Homer Plessy is often remembered as a shoemaker — but he was also an activist. Born into a French-speaking Creole family, Plessy was a member of the Comité des Citoyens, a civil rights organization of Louisianans working to challenge segregation both inside and outside the courtroom.
Mack says the Comité employed tactics that would be echoed by later civil rights activists, using a three-pronged strategy that included direct action, publicity campaigns, and litigation. “There’s a remarkable degree of continuity between the activists who brought the Plessy case and what the civil rights movement of the 20th century will do,” he says.
The Comité started with protest. “When the Separate Car Act first passed, they boycott first,” says Mack. “There will later be boycotts of segregated facilities and against segregation laws, all through the 20th century, culminating in the Montgomery bus boycott, when they came to national prominence. It’s very significant that one of the first things they did in this case was to try to launch a boycott.”
When that did not work, the Comité meticulously planned the details of Plessy’s fateful encounter that hot June day on the train to ensure that he would be arrested and charged — and that the world would hear about it. In fact, both the train conductor, and the on-board detective who arrested Plessy, were key players in the organization’s plan to challenge the law. Through newsletters, they would publicize the unjustness of Plessy’s arrest and of the segregation law itself.
And once in court, Plessy’s attorneys tried a variety of arguments that would be also be used by the NAACP and other civil rights organizations in the early- and mid-20th century, says Mack. “The activists in New Orleans who mounted Plessy as a test case were explicitly thinking about the federal courts, because they understood that the state courts in Louisiana were not going to help them.”

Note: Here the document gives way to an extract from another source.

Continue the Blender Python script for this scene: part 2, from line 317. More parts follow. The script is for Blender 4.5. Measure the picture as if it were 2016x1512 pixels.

Before the Civil War, citizenship rights were defined at the state level, but the 13th, 14th, and 15th Amendments created new national protections, adds Mack. “What the Plessy lawyers, and the organizations that supported them, did was to first make the case that the 13th and 14th Amendments changed things and created new and quite vigorous national civil rights that redefined citizenship.”
While segregationists argued that that the mandates of the 13th and 14th Amendments were narrow — eliminate explicit slavery, prohibit only the most egregious and admitted discrimination against African Americans by state actors — Plessy and the Comité pushed for a broader interpretation, Mack says.
“Their claim was straightforward: that everyone knows why Louisiana enacted this segregation law,” he says. “It’s to keep Black people down, to say to them that they’re inferior, to make it so that white people don’t have to associate with Black people, and to do it through the law. Plessy’s claim was about the intention behind the law, that the intention was discriminatory, and that that was exactly the kind of thing that the 14th and even the 13th Amendments had been framed and ratified to prevent.”
Mack argues that this idea about intentionality — that segregation laws were passed primarily to disparage and humiliate Black people — was radical, and while it did not disappear in later civil rights cases, it tended to be strategically muted in favor of arguments that separate accommodations were not in fact “equal.”
“As is widely known, in the Brown decision itself the Court went out of its way not to say that segregation laws were promulgated with racist intent. And we’re having the same debate today: There is a law that is passed that is alleged to be discriminatory against a minority group. But the law is neutral on its face,” he says.